Expression d’une urgence ou surenchère radicale ? Le militantisme écologiste semble être à la croisée des chemins en France. Tableaux recouverts de peintures, blocage de l’A6 où encore “sit-in” devant l’Assemblée nationale, deux collectifs, Just Stop Oil et Dernière Rénovation, multiplient les actions ces dernières semaines. En outre, l’épisode de Saint-Soline contre les méga-bassines a mis en exergue les tensions qui irradient la société française autour de ces problématiques. Le ministre de l'Intérieur a même parlé d’écoterrorisme. Une notion avec peu de réalité historique, mais qui traduit une montée en tension autour du combat écologiste.

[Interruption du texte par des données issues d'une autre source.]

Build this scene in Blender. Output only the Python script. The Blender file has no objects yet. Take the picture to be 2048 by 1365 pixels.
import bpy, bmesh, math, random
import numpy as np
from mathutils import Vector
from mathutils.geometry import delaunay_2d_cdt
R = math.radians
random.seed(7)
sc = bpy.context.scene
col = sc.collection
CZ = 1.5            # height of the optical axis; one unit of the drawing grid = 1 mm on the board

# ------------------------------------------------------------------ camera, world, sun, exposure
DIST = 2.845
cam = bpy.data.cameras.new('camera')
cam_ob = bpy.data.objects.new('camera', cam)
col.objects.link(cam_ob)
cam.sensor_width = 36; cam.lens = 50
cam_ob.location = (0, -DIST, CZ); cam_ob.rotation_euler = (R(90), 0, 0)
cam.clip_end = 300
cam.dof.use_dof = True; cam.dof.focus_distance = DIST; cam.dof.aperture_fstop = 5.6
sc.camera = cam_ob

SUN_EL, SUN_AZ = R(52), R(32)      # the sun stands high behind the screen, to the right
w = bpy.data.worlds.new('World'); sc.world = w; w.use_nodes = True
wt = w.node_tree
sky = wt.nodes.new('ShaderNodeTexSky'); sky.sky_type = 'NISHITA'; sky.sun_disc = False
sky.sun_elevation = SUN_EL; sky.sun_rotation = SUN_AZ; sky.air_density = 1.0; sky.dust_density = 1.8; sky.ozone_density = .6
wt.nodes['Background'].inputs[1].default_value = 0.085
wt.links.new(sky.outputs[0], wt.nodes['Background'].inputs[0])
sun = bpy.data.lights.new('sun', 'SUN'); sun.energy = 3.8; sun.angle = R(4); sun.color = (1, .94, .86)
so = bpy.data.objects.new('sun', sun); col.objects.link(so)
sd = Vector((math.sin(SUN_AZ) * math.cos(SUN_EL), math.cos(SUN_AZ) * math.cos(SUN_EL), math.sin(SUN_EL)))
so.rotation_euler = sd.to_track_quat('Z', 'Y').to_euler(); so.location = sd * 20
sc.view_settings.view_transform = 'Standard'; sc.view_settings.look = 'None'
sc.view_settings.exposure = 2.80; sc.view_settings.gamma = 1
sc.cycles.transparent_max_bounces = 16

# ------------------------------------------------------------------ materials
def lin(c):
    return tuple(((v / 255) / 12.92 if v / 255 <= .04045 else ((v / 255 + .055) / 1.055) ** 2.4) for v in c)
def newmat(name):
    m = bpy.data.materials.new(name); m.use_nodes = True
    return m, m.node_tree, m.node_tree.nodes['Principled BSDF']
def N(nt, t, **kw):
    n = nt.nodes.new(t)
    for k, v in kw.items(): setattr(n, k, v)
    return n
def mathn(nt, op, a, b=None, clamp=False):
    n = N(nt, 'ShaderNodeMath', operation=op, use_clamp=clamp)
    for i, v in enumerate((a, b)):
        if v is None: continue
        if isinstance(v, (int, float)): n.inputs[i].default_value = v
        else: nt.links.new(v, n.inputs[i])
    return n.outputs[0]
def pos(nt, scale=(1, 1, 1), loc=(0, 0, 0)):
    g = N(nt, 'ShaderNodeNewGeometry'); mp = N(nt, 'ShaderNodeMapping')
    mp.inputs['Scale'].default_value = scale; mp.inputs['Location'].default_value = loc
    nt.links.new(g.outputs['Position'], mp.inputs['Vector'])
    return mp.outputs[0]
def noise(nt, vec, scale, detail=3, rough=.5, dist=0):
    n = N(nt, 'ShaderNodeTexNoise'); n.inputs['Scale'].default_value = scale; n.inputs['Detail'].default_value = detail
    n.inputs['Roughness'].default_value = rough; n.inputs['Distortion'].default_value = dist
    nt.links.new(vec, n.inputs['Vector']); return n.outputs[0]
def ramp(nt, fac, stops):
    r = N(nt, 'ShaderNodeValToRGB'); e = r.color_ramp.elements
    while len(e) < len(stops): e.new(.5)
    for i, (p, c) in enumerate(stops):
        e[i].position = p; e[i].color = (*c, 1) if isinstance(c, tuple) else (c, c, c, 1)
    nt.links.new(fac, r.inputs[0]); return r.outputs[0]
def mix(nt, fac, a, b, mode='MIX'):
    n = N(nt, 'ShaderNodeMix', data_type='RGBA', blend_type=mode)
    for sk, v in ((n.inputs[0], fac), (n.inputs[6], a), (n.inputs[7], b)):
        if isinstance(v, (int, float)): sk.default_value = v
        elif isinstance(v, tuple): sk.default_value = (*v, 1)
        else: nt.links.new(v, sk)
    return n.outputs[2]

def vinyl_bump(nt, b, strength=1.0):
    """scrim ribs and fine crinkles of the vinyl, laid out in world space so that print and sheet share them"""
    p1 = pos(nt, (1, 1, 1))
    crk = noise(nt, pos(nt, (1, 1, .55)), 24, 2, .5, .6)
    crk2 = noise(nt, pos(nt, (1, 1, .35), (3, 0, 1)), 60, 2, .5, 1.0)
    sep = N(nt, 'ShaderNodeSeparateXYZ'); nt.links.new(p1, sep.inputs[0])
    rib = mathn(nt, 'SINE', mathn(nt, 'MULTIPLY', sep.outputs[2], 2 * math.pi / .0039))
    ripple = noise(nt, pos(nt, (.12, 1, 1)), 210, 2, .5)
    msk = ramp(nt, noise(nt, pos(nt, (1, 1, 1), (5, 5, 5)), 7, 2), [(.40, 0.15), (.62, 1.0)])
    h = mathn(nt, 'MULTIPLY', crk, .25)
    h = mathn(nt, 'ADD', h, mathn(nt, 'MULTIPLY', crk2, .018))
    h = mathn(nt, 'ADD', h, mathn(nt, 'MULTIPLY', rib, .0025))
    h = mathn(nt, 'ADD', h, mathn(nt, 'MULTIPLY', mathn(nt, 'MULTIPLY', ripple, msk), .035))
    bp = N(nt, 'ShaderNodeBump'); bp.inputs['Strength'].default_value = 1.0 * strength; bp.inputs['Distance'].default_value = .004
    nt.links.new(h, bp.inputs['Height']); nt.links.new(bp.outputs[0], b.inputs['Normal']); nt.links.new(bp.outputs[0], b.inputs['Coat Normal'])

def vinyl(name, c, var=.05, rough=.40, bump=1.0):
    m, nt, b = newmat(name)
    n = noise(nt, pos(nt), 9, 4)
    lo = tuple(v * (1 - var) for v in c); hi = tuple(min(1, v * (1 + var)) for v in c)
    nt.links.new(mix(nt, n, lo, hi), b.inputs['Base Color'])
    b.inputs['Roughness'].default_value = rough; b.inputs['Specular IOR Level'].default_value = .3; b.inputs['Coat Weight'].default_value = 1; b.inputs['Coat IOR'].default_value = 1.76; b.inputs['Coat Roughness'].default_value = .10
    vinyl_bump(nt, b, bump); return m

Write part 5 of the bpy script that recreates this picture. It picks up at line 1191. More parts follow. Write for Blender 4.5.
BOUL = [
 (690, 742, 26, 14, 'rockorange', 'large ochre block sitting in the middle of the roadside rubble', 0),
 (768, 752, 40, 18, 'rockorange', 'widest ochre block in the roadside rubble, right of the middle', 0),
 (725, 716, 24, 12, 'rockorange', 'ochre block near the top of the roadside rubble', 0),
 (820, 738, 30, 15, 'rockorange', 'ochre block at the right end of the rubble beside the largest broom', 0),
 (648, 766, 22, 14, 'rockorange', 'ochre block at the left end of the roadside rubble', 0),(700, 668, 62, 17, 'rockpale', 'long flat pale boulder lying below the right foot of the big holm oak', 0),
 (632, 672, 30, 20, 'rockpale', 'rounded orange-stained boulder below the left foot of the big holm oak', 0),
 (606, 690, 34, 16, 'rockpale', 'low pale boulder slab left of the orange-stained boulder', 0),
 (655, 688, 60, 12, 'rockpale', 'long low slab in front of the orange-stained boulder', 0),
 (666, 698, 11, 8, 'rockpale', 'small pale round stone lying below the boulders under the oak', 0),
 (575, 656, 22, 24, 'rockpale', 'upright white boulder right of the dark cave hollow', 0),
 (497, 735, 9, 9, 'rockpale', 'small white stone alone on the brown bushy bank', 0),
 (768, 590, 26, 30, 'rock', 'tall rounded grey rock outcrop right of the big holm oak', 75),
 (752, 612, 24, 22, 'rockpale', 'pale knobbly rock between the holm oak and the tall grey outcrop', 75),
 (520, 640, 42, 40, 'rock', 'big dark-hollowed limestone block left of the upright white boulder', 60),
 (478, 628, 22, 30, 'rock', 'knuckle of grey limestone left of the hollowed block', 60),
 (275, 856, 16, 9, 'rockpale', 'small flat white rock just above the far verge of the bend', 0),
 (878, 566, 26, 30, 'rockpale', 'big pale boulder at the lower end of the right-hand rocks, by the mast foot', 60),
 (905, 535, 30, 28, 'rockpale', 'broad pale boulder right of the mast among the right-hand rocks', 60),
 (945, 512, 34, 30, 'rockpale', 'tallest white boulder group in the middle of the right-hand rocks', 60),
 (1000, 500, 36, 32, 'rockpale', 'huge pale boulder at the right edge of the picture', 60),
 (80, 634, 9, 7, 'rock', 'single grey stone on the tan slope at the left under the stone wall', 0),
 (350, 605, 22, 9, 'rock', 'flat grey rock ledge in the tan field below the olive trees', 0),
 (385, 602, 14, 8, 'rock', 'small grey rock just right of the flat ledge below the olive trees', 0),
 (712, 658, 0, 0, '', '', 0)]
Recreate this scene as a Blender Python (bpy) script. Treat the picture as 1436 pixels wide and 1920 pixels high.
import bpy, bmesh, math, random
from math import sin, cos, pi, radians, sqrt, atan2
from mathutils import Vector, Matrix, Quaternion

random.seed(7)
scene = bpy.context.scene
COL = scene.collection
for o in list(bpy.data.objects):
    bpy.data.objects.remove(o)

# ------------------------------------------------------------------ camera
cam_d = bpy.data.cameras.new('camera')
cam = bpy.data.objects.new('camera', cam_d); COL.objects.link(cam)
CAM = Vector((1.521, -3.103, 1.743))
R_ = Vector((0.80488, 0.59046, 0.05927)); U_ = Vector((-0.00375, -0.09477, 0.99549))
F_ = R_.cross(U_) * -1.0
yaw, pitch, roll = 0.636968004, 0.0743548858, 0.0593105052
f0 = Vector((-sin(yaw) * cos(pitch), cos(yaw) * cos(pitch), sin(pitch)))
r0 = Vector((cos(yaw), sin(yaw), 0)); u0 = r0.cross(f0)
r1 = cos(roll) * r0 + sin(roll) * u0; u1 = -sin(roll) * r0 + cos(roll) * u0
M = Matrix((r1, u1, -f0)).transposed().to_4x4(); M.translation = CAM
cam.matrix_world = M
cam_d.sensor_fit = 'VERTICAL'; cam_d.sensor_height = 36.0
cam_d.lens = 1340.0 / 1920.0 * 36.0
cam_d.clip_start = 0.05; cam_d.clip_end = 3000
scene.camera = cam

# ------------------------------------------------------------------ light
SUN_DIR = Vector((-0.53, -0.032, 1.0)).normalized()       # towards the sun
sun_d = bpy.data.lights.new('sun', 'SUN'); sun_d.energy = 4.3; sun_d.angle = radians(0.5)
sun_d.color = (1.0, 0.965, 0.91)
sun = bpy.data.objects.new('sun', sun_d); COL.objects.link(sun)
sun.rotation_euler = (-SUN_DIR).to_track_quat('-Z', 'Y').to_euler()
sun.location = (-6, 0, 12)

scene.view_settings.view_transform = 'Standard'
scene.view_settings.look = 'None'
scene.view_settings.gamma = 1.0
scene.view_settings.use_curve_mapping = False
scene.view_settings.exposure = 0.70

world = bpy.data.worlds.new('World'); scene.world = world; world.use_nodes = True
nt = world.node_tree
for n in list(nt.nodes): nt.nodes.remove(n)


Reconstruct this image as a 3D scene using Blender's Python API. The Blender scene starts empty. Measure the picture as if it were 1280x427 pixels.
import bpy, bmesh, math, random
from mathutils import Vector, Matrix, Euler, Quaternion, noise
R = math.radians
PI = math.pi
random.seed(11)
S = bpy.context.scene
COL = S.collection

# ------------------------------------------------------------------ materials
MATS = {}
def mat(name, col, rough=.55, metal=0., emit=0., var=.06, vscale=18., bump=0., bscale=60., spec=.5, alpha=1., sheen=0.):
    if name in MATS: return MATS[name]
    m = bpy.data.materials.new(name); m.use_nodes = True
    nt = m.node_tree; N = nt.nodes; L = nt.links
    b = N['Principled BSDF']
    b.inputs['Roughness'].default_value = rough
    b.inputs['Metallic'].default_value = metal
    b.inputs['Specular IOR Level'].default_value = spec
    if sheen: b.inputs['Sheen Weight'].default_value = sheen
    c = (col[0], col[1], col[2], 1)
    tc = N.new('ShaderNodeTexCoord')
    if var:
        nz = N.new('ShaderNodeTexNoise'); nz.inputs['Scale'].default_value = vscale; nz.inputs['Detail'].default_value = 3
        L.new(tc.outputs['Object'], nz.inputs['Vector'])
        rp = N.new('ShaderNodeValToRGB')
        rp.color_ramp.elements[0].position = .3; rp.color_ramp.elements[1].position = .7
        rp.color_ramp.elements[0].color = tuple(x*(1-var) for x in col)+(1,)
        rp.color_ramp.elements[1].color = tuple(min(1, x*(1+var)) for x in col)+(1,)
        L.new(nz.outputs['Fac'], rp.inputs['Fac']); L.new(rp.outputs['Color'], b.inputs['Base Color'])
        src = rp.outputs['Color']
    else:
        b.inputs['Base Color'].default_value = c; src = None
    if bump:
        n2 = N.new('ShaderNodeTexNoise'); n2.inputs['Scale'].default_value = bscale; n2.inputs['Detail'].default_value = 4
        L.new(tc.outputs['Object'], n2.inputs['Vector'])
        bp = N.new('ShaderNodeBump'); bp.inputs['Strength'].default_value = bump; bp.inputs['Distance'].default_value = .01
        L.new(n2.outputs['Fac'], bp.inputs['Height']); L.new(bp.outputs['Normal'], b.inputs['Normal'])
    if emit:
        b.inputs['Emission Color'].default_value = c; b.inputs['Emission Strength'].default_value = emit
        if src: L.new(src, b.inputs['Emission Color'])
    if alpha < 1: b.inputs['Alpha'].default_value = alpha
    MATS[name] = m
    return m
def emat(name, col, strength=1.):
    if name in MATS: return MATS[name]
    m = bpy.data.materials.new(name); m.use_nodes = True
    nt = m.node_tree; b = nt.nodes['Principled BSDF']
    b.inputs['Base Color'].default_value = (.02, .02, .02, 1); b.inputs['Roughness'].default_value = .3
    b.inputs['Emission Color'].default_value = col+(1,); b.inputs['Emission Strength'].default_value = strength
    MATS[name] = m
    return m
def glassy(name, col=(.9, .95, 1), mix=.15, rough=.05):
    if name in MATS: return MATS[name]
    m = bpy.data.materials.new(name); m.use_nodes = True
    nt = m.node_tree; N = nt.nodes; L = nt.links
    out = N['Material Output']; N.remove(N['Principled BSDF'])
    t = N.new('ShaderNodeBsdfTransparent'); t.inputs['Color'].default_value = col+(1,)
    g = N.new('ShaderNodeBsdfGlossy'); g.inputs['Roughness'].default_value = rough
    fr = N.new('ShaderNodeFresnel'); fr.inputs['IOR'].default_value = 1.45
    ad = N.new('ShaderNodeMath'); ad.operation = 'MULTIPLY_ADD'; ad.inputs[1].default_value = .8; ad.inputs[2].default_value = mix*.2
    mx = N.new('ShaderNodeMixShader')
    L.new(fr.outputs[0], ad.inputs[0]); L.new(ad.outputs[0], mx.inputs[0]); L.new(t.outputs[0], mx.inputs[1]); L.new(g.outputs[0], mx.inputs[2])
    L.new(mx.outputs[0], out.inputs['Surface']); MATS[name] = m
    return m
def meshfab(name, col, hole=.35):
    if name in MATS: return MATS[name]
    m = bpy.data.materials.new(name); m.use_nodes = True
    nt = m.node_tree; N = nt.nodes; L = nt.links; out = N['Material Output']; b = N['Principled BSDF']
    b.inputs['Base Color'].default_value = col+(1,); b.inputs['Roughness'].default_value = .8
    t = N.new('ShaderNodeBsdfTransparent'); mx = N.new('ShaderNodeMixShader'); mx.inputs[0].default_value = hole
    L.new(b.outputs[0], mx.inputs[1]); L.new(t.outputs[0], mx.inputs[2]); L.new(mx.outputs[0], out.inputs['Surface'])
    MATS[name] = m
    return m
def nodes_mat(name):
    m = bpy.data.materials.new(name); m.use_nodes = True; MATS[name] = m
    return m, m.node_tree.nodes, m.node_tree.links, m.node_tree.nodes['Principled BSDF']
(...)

La mobilisation contre la méga bassine de Sainte-Soline, dans les Deux-Sèvres, le week-end du 29 octobre a-t-elle créé un précédent ? Dans les mots en tout cas, le ministre de l'Intérieur a choisi de franchir une étape en qualifiant militants s’étant opposés aux forces de l’ordre “d’écoterroristes”. “Dans le jargon des services de renseignement, c'est un terme qui est évidemment utilisé” a expliqué quelques jours plus tard le préfet de police Laurent Nuñez chez nos confrères de Franceinfo. “Les services de renseignement travaillent sur ces individus parce qu'ils ont un potentiel violent. Donc, un certain nombre d'entre eux sont fichés S au même titre que des terroristes islamistes”.
Justement, l’invocation du terrorisme, dans un pays ayant vécu des attentats islamiques a beaucoup fait réagir. “Il faudrait dire au ministre de l'Intérieur que les mots ont un sens et que le terrorisme, c'est le Bataclan et les attentats de Nice. Ce n'est pas des gens qui se battent pour l'intérêt général” s’insurge par exemple la députée écologiste Lisa Belluco qui était présente dans les cortèges à Sainte-Soline.
D’autant qu'historiquement, c'est une notion extrêmement floue” affirme l’historien Alexis Vrignon, maître de conférences à l'Université d'Orléans, coauteur de Une histoire des luttes pour l’environnement (ed.Textuel, 2021), et auteur de France grise, France verte. Une histoire environnementale depuis 1945 ( ed. Armand Colin, 2022). “Si on regarde l’histoire à l’échelle mondiale, il y a plus de représentations culturelles, littéraires de cet écoterrorisme qu'il n'y a eu vraiment d'actes de terrorisme qui ont toujours été extrêmement limitées et souvent du fait de responsabilités individuelles” explique-t-il. “A priori, ce terme ne correspond pas à une réalité” abonde le politologue Eddy Fougier, chargé d’enseignement à Sciences Po Aix-en-Provence.
La certitude, c’est que ce débat traduit une tension autour du combat écologiste aujourd’hui. Les actions de Just Stop Oil et Dernière Rénovation reçoivent un accueil assez mitigé. Le philosophe Dominique Bourg, spécialiste des questions d’environnement, liste trois niveaux d’opérations possibles dans le militantisme écologiste.
D’abord, la désobéissance civile. “Pour attirer l'attention de l'opinion publique et donc des autorités sur un danger qui est mal couvert par l'état du droit ou sur une injustice, on enfreint la loi et le droit d'une façon très, très partielle pour précisément combler l'écart entre les institutions, le droit et un danger nouveau ou une injustice nouvelle” développe Dominique Bourg. Ensuite, viennent les fameuses ZAD (Zone à défendre) et enfin “l’écosabotage”. “Il s’agit alors d’endommager ou de détruire une installation”. À Saint-Soline par exemple, un conduit a été attaqué par les manifestants.